February 25, 2007
Editorial, New York Times

The Truth About Coal

Last Wednesday, members of the Rainforest Action Network, a scrappy little advocacy group, assembled in New York outside the Citigroup Center, where Merrill Lynch has a branch office. Dressed in top hats, carrying bags of coal and calling themselves “Billionaires for Coal,” the group was protesting what it felt was the hypocrisy of a giant investment bank that proclaims a devout commitment to “environmental excellence” even as it provides financing for dirty power plants.

Merrill is a lead underwriter for TXU, a Dallas-based utility that plans to build a dozen coal-fired power plants in Texas that will add significantly to atmospheric concentrations of carbon dioxide, the main global warming gas. Though Merrill was the protesters’ target, Citigroup must have been feeling queasy. It has also trumpeted its environmental virtues and is among TXU’s lead underwriters.

There are at least two points to be made here. One, obviously, is there is a difference between talk and reality. Much of corporate America now appears to be out in front of the Bush administration in facing up to global warming. Some big players like Pacific Gas and Electric and DuPont seem seriously committed to mandatory controls on carbon dioxide emissions — in sharp contrast to the administration’s voluntary approach.

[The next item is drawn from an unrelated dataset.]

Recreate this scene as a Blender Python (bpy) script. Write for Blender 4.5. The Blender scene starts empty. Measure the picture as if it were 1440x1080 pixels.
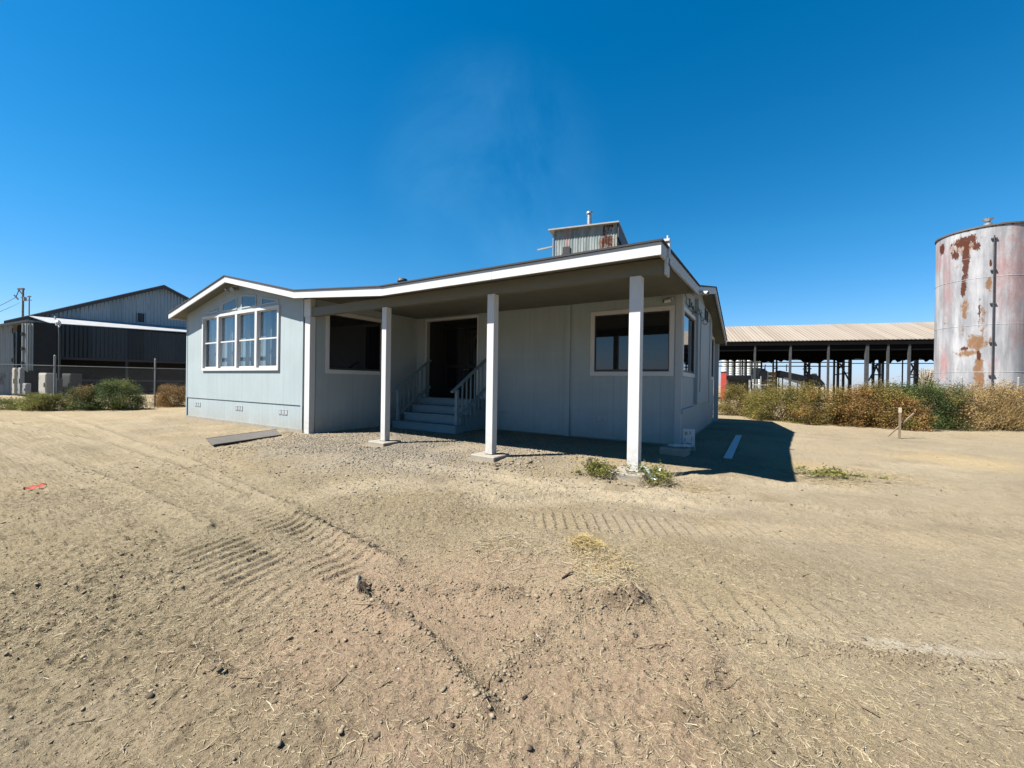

Others, notably big investment banks, are still doing what comes naturally: seizing opportunities, whether or not those opportunities fit their green posturing. TXU can fairly claim that its plants, outfitted with the latest technology, will emit fewer pollutants that cause smog and acid rain than the clunkers that have been around for 50 years. But these plants will still be using the same basic technology — burning coal, with no ability to capture and dispose of immense amounts of carbon dioxide. That’s distressing from a global warming perspective. It is also distressing because cleaner, if costlier, technologies are available that could capture greenhouse gases before they enter the atmosphere (that is, if TXU or the private equity group that is negotiating to buy the utility were willing to make the investment).

Which leads to the second point: There is a need to put a price on carbon to force companies to abandon older, dirtier technologies for newer, cleaner ones. Right now, everyone is using the atmosphere like a municipal dump, depositing carbon dioxide free. Start charging for the privilege and people will find smarter ways to do business. A carbon tax is one approach. Another is to impose a steadily decreasing cap on emissions and let individual companies figure out ways to stay below the cap.

Barbara Boxer and Jeff Bingaman, the two senators who will have the most to say about climate change legislation, warned in a recent op-ed piece in The Dallas Morning News that companies like TXU that are racing to complete conventional coal-fired plants (nearly 150 are on the drawing board) will not be grandfathered under any new emissions law. Like any other company, they will be forced to meet their assigned carbon targets — which could be an expensive proposition. A surer way to prevent the construction of these plants is not to warn about such a law, but to pass it.